The chilling story of “philanthropist” John du Pont and his shocking murder of Dave Shultz is eerily depicted in the Netflix original documentary, Team Foxcatcher. The story was previously fictionalized in the five-time Academy Award-nominated film simply titled Foxcatcher.

This Jon Greenhalgh-directed documentary plays out like a ticking time bomb. There is a looming sense of danger, and anticipation is built beautifully through a linear retelling of the life of du Pont, and incidents leading up to the murder of wrestler and friend Dave Shultz at his athletic sanctuary of Foxcatcher Farm.
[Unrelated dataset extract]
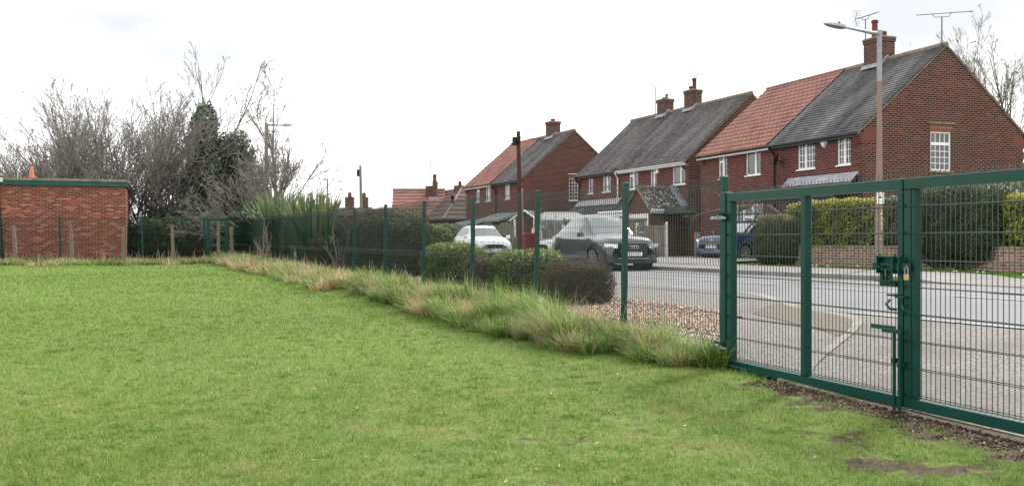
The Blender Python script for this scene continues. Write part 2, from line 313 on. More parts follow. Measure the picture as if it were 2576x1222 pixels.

The massive piece of land that du Pont owned was home to a variety of different athletes, their families, and even law enforcement. The film initially depicts a utopian-like society, but from the get-go, the living situation comes across in a cult-like manner. Although the residents of the estate appear to be normal, the image and story of du Pont is a clear indication that this man felt untouchable, and had severe mental health issues.

There is one short scene in particular that demonstrates the usual – and eventually deadly – mannerisms of the Team Foxcatcher figurehead. Home video shows du Pont’s cold eyes staring into a camera for roughly five seconds – but what feels like an eternity – as he responds to a question about what the team will do at an upcoming tournament with the repetition of the word “kill.”

The picture painted of du Pont and Shultz is riveting, but one aspect that the documentary fails to represent is the perspective of the former – possibly due in large to the fact that he was incarcerated from 1996 until his death in 2010. There are brief moments that touch upon his childhood and possible origin of mental illness, but not enough screen time is spent developing a more well-rounded representation of the killer.

Through interviews with those involved in the situation, the film gives a fairly complete and comprehensive illustration of life on the farm, the psyche of du Pont, and the moments that resulted in near 50-hour standoff with police. The events depicted in Team Foxcatcher affected a wide range of people, and are a reminder of the horrors that exist in the world.